>> Start EXCERPTED RECORDS

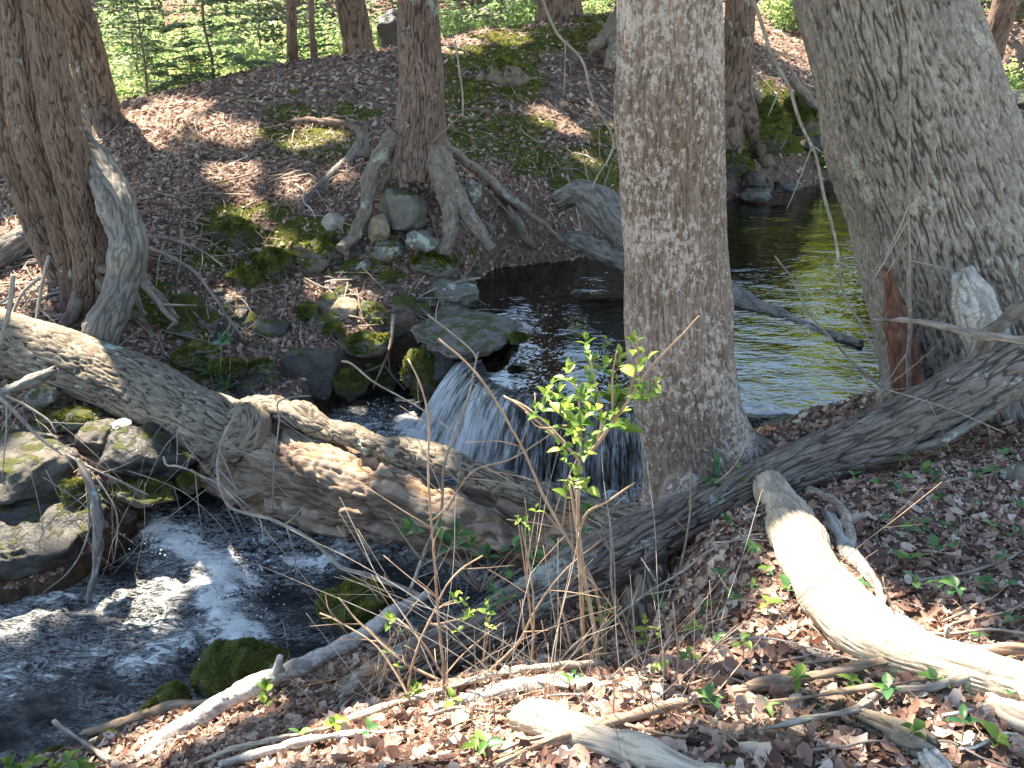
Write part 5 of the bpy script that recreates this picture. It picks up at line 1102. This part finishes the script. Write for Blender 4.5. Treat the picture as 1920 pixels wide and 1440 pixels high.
# the leafy shrub in front of the fall
sh = thing('leafy_shrub', 'bright green leafy shrub with opposite leaves standing in front of the waterfall', 'shrub', G(1117, 1335))
P = tr([(1117,1350),(1112,1300),(1097,1227),(1090,1120),(1085,1040),(1084,960),(1088,863)], 2.02, 2.12); P[0][2] = gz(P[0][0], P[0][1])[0] - .02
put('stem', tube(P, [.0072, .0068, .0064, .006, .0058, .0054, .005], 12, .02, disp=ridge(.0012, .01, .04), seed=4, wob=.01), M['tan'], sh)
P2 = tr([(1140,1330),(1120,1240),(1110,1150),(1092,1060),(1080,980),(1072,900)], 2.0, 2.15); put('stem', tube(P2, [.006]*5 + [.003], 10, .02, seed=6, wob=.015), M['tan'], sh)
SB = [([(1088,863),(1120,833),(1150,790),(1175,755),(1207,708),(1257,653),(1280,630),(1312,592)], 4.4, 1.8), ([(1088,863),(1060,835),(1030,810),(1000,785),(975,762),(947,744)], 3.2, 1.8),
 ([(1088,863),(1088,820),(1086,780),(1080,730),(1062,708)], 3, 1.6), ([(1120,833),(1128,790),(1122,750),(1112,700),(1102,655),(1098,640)], 3, 1.5), ([(1150,790),(1148,740),(1150,700),(1158,660)], 2.6, 1.4),
 ([(1175,755),(1185,715),(1192,670),(1190,630)], 2.8, 1.5), ([(1062,780),(1040,760),(1020,740)], 2, 1.4), ([(1084,960),(1078,920),(1068,890)], 2, 1.4), ([(1086,1000),(1100,960),(1140,937),(1190,903)], 3, 1.8),
 ([(1207,708),(1225,712),(1240,712)], 1.8, 1.4), ([(1086,800),(1060,798),(1010,800),(985,770)], 2, 1.4)]
ends = []
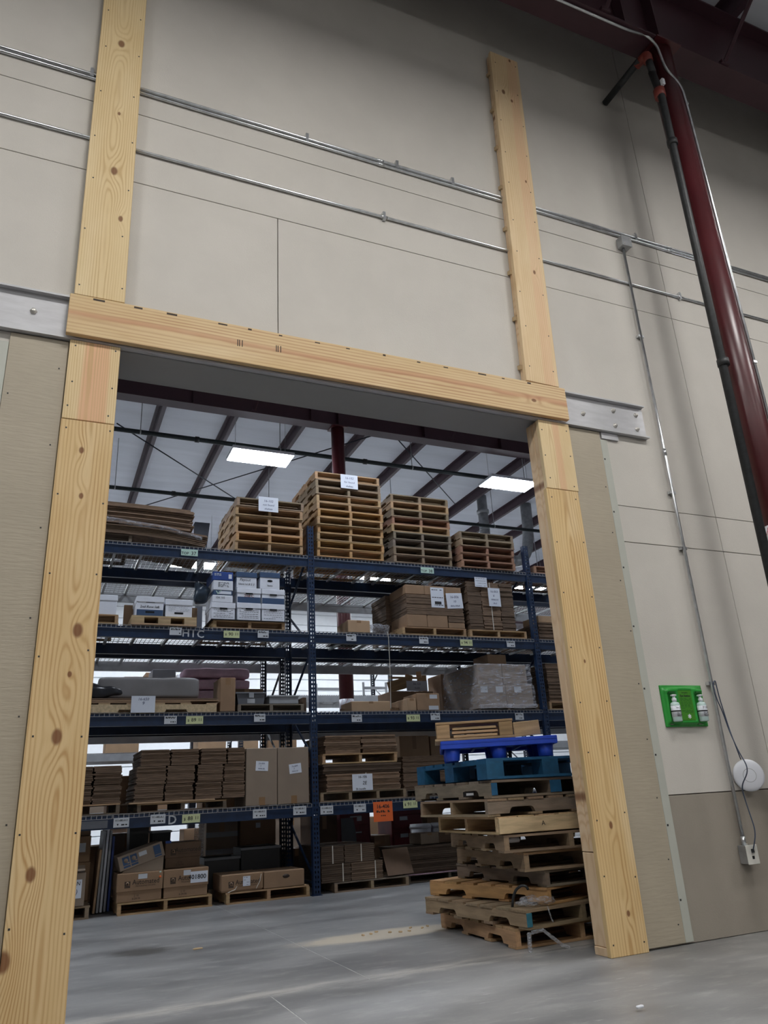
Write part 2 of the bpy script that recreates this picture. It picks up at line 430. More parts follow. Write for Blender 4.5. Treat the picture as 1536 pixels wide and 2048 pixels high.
for i, x in enumerate((-3.4, .8, 5.0, 9.2)):
    for y, lb in ((-3.6, 'near'), (-9.4, 'far')):
        lamp(x, y, 7.15, 'lamp front', 'white rectangular LED lamp of the front hall, %s row, %s from the left' % (lb, ('first', 'second', 'third', 'fourth')[i]), 'lamps of the front hall')

# ------------------------------------------------------------------ girders, columns, pipes
def girder(yc, label, xs, brace, sides=(-1, 1)):
    e = empty('roof_girder', label, 'girder', (4, yc, 7.68))
    box('web', 'girder red', -18, 18, -.008, .008, .02, .90, e)
    box('flange', 'girder red', -18, 18, -.13, .13, 0, .02, e); box('flange', 'girder red', -18, 18, -.13, .13, .90, .92, e)
    for k in xs:
        for s in (-1, 1): box('stiffener', 'girder red', k-.006, k+.006, min(s*.01, s*.12), max(s*.01, s*.12), .02, .90, e)
    for k in brace:
        for s in sides: tube('flange_brace', 'girder red', [(k, s*.12, .03), (k+.22, s*.75, .93)], .022, e, 6); box('brace_foot', 'girder red', k-.05, k+.05, s*.12-.03, s*.12+.03, .02, .06, e)
    return e
girder(-.6, 'dark red roof girder running along the wall top in front of the tall column', [-5.9, -2.9, .2, .62, 3.5, 6.5], [-2.9, -.05, 1.45, 4.6], (-1,))
girder(7.9, 'dark purple red roof girder seen through the opening above the rack', [-6, -4.45, -2.3, -.1, .45, 2.3, 4.1, 6], [-1.2, 2.9])
def column(x, y, r, label, tape_z):
    e = empty('steel_column', label, 'column', (x, y, 0))
    lathe('shaft', 'oxide red', [(r, .02), (r, 7.66)], e, seg=40)
    box('base_plate', 'oxide red', -.2, .2, -.2, .2, 0, .02, e); box('cap_plate', 'oxide red', -.15, .15, -.15, .15, 7.66, 7.679, e)
    lathe('warning_tape', 'white plastic', [(r+.002, tape_z), (r+.002, tape_z+.16)], e, seg=40)
    for k in range(5):
        bm = bmesh.new(); n = 8; q = []
        for i in range(n+1):
            a = 2*math.pi*(k/5)+i/n*.75
            q.append([bm.verts.new(((r+.0035)*math.cos(a+d), (r+.0035)*math.sin(a+d), tape_z+.16*i/n)) for d in (0, .62)])
        for A, B in zip(q, q[1:]): bm.faces.new((A[0], A[1], B[1], B[0]))
        from_bm('red_stripe', bm, 'red tape', e)
    return e
cf = column(4.70, -.6, .113, 'glossy dark red round steel column at the right edge of the photo', 2.56)
column(4.46, 7.9, .125, 'dark red round steel column behind the rack, partly hidden by shelves', 2.40)
# sprinkler drop beside the front column
sp_ = empty('sprinkler_riser', 'black steel sprinkler pipe with red couplings running down beside the tall red column', 'pipe', (4.47, -.68, 0))
tube('riser_pipe', 'pipe black', [(0.06, .07, 7.33), (.02, .0, 6.9), (-.09, .02, .3)], .034, sp_, 14)
tube('branch_pipe', 'pipe black', [(.02, .14, 7.55), (.02, .66, 7.55)], .034, sp_, 14)
tube('upper_pipe', 'pipe black', [(.06, .06, 7.30), (.05, .07, 7.52)], .034, sp_, 14)
tube('elbow', 'coupling red', [(.05, .07, 7.46), (.05, .07, 7.56), (.03, .2, 7.55)], .044, sp_, 14, fillet=.08)
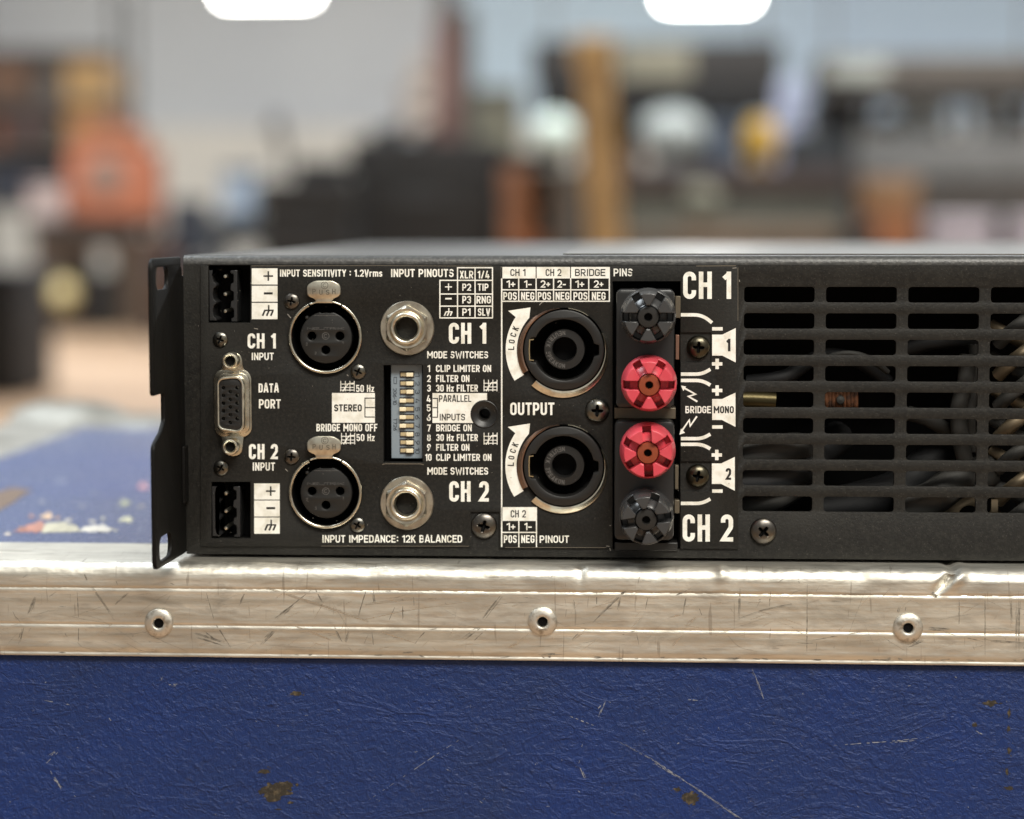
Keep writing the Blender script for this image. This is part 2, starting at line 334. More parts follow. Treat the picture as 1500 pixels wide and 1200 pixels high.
# ------------------------------------------------------------------ road case
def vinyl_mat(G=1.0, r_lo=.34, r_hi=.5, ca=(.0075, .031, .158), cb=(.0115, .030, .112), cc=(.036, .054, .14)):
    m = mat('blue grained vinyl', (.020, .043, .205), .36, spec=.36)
    nt = m.node_tree; N = nt.nodes; L = nt.links; b = N['Principled BSDF']; tc = N.new('ShaderNodeTexCoord')
    def mp(scale, rot=(0, 0, 0)):
        q = N.new('ShaderNodeMapping'); q.inputs['Scale'].default_value = scale; q.inputs['Rotation'].default_value = rot; L.new(tc.outputs['Object'], q.inputs[0]); return q
    def nz(sc_, det, q, dist=0, rough=.55):
        t = N.new('ShaderNodeTexNoise'); t.inputs['Scale'].default_value = sc_; t.inputs['Detail'].default_value = det; t.inputs['Distortion'].default_value = dist
        t.inputs['Roughness'].default_value = rough; L.new(q.outputs[0], t.inputs['Vector']); return t
    def ridge(t, width):
        a = N.new('ShaderNodeMath'); a.operation = 'SUBTRACT'; a.inputs[1].default_value = .5; L.new(t.outputs['Fac'], a.inputs[0])
        c = N.new('ShaderNodeMath'); c.operation = 'ABSOLUTE'; L.new(a.outputs[0], c.inputs[0])
        r_ = N.new('ShaderNodeMapRange'); r_.interpolation_type = 'SMOOTHSTEP'; r_.inputs[1].default_value = 0; r_.inputs[2].default_value = width
        r_.inputs[3].default_value = 1; r_.inputs[4].default_value = 0; L.new(c.outputs[0], r_.inputs[0]); return r_
    def bump(h, dist, prev=None):
        q = N.new('ShaderNodeBump'); q.inputs['Distance'].default_value = dist/1000; q.inputs['Strength'].default_value = 1
        L.new(h, q.inputs['Height'])
        if prev: L.new(prev.outputs[0], q.inputs['Normal'])
        return q
    flat = mp((1, 1, 1))
    grain = nz(1500, 3, flat, .8); pits = nz(500, 4, flat, 1.0)
    w1 = ridge(nz(30, 6, mp((1, 1, 2.0), (0, R(-38), 0)), 1.2), .06)
    w2 = ridge(nz(19, 6, mp((1, 1, 2.4), (0, R(14), 0)), 1.8), .035)
    big = nz(14, 2, flat)
    b1 = bump(grain.outputs['Fac'], .20*G); b2 = bump(pits.outputs['Fac'], .60*G, b1); b3 = bump(w1.outputs[0], .13*G, b2); b4 = bump(w2.outputs[0], .06*G, b3); b5 = bump(big.outputs['Fac'], 1.6*G, b4)
    L.new(b5.outputs[0], b.inputs['Normal'])
    # colour: faded and grubby patches
    t = nz(9, 4, flat, .8); r_ = N.new('ShaderNodeMapRange'); r_.inputs[1].default_value = .38; r_.inputs[2].default_value = .68; L.new(t.outputs['Fac'], r_.inputs[0])
    mx = N.new('ShaderNodeMix'); mx.data_type = 'RGBA'; mx.inputs['A'].default_value = (*ca, 1); mx.inputs['B'].default_value = (*cb, 1); L.new(r_.outputs[0], mx.inputs['Factor'])
    t2 = nz(420, 4, flat, .5); r2 = N.new('ShaderNodeMapRange'); r2.inputs[1].default_value = .60; r2.inputs[2].default_value = .74; r2.inputs[4].default_value = .55; L.new(t2.outputs['Fac'], r2.inputs[0])
    mx2 = N.new('ShaderNodeMix'); mx2.data_type = 'RGBA'; L.new(mx.outputs['Result'], mx2.inputs['A']); mx2.inputs['B'].default_value = (*cc, 1); L.new(r2.outputs[0], mx2.inputs['Factor'])
    L.new(mx2.outputs['Result'], b.inputs['Base Color'])
    r3 = N.new('ShaderNodeMapRange'); r3.inputs[1].default_value = .3; r3.inputs[2].default_value = .7; r3.inputs[3].default_value = r_lo; r3.inputs[4].default_value = r_hi; L.new(pits.outputs['Fac'], r3.inputs[0]); L.new(r3.outputs[0], b.inputs['Roughness'])
    return m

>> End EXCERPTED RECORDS

PROBLEM TO WORK ON:
Using the listing above, locate the lines that hold "script" and copy each one.

ANSWER FOR THE TASK:
Write part 5 of the bpy script that recreates this picture. It picks up at line 1102. This part finishes the script. Write for Blender 4.5. Treat the picture as 1920 pixels wide and 1440 pixels high.
Write part 2 of the bpy script that recreates this picture. It picks up at line 430. More parts follow. Write for Blender 4.5. Treat the picture as 1536 pixels wide and 2048 pixels high.
Keep writing the Blender script for this image. This is part 2, starting at line 334. More parts follow. Treat the picture as 1500 pixels wide and 1200 pixels high.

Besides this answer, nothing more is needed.